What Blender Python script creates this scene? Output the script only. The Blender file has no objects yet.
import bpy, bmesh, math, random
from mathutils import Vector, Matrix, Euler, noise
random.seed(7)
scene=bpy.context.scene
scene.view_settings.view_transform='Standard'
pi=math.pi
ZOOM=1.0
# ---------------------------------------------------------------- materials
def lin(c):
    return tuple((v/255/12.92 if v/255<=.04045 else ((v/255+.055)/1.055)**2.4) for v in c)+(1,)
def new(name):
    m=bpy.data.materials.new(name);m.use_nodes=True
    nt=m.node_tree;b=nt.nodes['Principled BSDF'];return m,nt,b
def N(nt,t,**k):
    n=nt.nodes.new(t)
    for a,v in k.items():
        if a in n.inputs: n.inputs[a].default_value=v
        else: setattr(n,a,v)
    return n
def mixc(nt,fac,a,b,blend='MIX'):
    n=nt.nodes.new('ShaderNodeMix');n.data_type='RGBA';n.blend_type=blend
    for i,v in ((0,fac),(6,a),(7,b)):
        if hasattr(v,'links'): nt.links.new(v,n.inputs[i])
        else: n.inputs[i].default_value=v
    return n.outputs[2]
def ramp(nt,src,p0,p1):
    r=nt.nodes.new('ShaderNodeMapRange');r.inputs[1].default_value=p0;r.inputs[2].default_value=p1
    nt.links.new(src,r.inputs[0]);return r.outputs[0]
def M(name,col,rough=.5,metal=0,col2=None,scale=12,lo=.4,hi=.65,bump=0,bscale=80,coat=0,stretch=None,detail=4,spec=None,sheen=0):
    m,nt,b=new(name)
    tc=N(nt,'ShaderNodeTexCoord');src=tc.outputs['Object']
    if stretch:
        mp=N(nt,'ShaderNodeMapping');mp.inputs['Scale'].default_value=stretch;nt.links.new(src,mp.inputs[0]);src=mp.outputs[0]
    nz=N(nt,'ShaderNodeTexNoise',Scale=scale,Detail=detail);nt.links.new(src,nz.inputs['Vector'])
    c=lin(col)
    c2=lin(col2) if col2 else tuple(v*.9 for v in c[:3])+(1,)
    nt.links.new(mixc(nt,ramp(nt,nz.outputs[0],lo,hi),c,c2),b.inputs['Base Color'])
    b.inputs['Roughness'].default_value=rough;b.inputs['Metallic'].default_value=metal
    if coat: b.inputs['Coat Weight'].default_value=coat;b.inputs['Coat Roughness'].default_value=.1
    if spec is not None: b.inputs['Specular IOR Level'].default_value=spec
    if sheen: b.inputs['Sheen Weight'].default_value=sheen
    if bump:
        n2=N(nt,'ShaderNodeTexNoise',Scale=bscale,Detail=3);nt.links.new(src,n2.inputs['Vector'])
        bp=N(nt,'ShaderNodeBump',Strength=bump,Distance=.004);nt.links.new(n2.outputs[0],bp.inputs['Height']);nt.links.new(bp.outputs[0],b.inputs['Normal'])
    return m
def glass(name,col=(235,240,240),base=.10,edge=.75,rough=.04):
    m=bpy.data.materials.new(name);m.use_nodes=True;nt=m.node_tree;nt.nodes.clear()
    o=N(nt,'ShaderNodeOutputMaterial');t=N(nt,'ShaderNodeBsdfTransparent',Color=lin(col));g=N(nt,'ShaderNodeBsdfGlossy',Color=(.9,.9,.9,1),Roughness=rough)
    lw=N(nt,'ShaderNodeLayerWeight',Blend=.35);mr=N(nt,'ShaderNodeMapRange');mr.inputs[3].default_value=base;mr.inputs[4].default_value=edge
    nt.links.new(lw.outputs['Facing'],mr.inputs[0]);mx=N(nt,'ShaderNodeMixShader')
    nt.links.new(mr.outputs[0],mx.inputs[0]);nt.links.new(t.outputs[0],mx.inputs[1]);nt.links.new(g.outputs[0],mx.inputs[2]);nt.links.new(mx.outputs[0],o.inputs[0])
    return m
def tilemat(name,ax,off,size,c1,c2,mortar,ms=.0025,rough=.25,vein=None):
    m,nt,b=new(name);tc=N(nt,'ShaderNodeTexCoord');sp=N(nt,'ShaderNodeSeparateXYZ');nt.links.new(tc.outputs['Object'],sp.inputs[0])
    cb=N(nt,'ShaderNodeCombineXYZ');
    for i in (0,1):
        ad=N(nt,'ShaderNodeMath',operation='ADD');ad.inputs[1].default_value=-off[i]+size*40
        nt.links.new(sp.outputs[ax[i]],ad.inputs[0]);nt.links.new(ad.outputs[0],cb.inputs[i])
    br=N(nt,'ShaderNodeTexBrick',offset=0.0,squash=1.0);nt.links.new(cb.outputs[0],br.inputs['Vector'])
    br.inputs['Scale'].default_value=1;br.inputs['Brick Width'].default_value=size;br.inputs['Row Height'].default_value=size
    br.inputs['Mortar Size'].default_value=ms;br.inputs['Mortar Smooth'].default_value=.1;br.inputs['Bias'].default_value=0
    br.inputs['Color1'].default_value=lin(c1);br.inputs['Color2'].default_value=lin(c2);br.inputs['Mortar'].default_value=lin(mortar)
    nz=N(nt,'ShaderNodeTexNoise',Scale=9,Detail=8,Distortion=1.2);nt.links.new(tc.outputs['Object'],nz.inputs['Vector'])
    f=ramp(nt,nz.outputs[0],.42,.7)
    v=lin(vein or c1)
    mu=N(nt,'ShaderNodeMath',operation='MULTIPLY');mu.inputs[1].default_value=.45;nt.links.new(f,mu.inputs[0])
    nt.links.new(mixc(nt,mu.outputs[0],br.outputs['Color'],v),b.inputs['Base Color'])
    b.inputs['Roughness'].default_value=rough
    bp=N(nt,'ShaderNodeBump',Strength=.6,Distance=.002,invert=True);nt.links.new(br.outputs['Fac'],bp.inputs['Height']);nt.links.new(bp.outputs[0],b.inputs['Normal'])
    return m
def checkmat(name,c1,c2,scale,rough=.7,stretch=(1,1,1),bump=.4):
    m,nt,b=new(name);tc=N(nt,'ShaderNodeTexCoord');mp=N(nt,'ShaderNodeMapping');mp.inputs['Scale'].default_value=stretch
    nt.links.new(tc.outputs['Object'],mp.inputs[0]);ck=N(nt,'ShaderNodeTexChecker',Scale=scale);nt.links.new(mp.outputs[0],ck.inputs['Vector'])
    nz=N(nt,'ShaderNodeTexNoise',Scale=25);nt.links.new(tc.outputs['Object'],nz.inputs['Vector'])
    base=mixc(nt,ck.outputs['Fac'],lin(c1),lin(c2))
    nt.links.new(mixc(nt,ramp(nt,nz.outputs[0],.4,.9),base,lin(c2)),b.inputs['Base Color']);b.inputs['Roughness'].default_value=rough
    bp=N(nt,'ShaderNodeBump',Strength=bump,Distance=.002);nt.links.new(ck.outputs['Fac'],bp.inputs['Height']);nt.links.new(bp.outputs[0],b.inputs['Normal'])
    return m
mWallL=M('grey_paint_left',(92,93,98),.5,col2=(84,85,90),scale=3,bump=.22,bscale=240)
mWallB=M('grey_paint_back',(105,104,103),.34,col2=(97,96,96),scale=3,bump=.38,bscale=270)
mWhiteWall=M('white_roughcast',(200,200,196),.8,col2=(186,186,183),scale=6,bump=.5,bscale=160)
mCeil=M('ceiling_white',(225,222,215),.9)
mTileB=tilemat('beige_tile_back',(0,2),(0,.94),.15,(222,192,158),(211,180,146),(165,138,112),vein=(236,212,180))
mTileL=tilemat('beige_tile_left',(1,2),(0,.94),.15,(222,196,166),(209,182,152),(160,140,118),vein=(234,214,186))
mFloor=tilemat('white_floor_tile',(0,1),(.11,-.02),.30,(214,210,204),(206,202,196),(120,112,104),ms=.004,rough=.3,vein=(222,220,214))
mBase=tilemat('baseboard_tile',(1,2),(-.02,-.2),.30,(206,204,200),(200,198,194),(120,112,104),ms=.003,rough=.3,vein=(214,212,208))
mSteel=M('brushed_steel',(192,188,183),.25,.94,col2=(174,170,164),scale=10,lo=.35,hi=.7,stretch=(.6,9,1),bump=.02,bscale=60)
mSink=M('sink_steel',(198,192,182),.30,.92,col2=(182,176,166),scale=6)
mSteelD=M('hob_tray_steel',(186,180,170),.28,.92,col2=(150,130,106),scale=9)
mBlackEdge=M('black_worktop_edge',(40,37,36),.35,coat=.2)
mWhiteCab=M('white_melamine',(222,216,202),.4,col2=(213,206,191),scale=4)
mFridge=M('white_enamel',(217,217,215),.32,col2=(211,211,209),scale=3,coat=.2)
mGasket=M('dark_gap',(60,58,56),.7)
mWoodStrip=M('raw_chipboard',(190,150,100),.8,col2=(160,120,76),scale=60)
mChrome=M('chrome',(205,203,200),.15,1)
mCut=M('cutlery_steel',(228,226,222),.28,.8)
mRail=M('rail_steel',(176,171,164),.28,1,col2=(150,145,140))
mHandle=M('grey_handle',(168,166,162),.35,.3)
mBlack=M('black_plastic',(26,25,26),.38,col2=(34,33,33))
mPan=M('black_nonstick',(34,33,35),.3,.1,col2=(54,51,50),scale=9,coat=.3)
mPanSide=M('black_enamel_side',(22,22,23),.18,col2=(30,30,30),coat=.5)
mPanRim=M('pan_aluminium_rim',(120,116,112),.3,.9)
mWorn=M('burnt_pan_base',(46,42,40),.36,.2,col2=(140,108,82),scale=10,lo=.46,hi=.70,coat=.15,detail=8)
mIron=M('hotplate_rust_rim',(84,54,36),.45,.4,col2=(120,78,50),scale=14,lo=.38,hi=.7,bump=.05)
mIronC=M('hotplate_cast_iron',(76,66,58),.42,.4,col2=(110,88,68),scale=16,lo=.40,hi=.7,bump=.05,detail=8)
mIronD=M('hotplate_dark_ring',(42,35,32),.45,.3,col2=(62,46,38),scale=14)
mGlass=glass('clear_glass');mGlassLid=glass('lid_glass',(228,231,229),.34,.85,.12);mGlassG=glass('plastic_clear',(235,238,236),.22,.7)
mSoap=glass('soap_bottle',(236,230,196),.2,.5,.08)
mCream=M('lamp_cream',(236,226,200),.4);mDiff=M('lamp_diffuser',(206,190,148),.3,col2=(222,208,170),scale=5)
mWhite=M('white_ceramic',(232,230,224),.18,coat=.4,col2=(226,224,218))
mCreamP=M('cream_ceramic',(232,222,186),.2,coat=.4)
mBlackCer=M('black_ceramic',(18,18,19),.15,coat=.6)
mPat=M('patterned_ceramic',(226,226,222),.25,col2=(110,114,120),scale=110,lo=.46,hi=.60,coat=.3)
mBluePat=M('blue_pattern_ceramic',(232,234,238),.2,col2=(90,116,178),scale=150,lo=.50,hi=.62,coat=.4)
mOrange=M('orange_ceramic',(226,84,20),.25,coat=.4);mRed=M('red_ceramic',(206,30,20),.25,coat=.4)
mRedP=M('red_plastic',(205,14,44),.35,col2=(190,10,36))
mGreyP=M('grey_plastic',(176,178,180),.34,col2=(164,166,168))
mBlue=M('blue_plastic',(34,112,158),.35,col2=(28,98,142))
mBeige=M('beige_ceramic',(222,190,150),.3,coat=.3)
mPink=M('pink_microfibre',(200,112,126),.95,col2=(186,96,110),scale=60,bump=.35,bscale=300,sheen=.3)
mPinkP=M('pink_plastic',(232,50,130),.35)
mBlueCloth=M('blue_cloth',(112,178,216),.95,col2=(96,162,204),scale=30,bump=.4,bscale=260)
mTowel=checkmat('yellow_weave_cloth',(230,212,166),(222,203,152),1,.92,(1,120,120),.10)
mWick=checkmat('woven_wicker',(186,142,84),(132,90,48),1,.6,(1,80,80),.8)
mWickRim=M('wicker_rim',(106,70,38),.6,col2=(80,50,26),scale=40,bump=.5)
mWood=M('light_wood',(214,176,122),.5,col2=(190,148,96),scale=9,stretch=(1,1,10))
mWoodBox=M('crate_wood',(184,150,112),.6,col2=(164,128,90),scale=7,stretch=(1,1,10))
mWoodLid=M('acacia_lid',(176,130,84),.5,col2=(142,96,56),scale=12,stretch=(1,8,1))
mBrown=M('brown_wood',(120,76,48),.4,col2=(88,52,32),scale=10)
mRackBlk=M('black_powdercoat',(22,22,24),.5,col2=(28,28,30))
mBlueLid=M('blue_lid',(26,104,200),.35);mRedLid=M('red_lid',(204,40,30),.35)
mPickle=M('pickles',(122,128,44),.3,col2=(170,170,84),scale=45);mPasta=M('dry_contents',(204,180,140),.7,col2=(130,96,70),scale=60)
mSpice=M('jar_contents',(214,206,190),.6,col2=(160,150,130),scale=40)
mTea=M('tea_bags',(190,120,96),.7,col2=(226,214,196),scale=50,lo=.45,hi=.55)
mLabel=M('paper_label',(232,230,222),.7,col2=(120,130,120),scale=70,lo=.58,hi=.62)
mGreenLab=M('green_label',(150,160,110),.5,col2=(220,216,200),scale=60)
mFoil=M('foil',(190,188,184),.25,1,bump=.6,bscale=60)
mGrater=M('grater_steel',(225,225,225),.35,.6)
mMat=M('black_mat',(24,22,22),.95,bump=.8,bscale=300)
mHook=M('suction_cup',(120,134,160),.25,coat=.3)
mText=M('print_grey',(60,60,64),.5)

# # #

▶ _Prompt_
Using the listing above, return all lines where the word "scene" occurs.

▶ _Solution below_
What Blender Python script creates this scene? Output the script only. The Blender file has no objects yet.
scene=bpy.context.scene
scene.view_settings.view_transform='Standard'